As for the rest, try to shoot at base-iso, or in the case of Nikon, at the 2nd gain-point, you can look at ‘iso-invariance’ for your camera-model, to see where the 2nd gain kicks in. Those two points generally will allow for the cleanest ( lowest noise) images.

In practice, you might have to sacrifice though, especially for wild-life. Landscape photography, well, you can use a sturdy tripod and just slow down the shutter to get the exposure you want. Make sure you have both shadows and highlights within the histogram limits, not clipping either side.

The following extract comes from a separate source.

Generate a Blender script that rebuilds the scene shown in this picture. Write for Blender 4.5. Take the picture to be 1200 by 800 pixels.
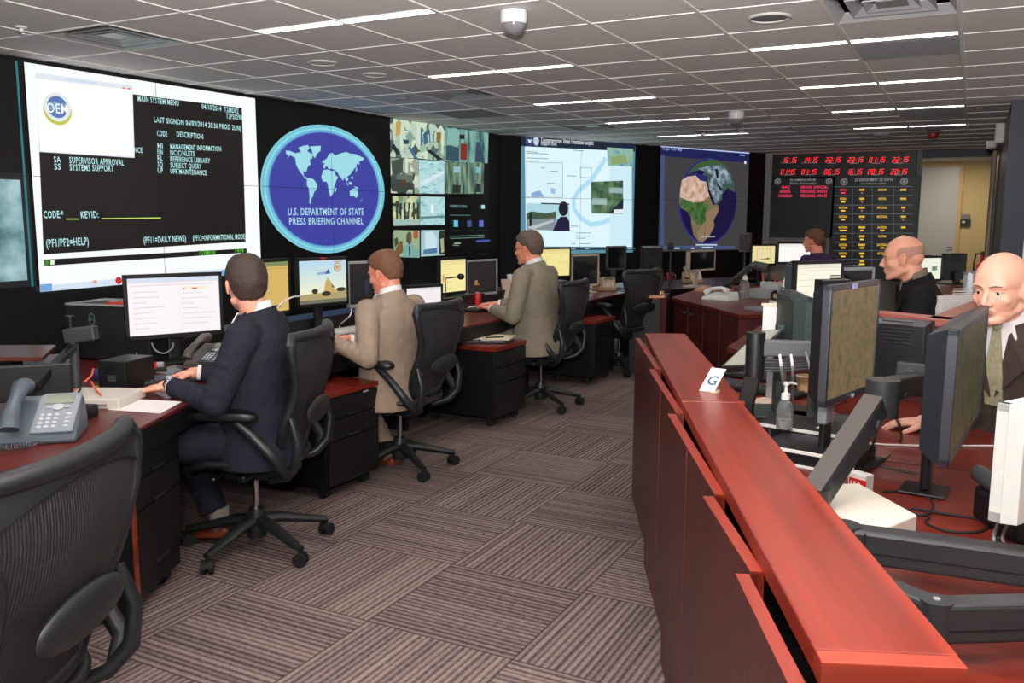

For wildlife, shooting around blue/golden hour, well, you will need a fast Tele lens, set the aperture for what DOF you’re after, shutter-speed for large or small animals or birds, and iso to compensate- @Steve will be able to better advise here, he’s the expert. But generally speaking, wildlife is one of those genres where iso sacrifices has to be made, and then doing your best in post to denoise. Very generally speaking ^^

Edit: Generally, if you have two photographers shooting the same scene, chances are they will have quite different settings for aperture, iso, shutter-speed. That’s why most photographers will mostly always comment that there are no best settings, it always depends on what they want from the scene, how they expose within the limitations of their sensor and optics, etc etc.

So the best way is to learn the very basics, and then practice practice practice. As said earlier, composition is the one thing that cannot really be taught in theory, as we all see things differently- there are basic rules, but it’s about developing the artistic eye.
Thanks so much for explaining it well.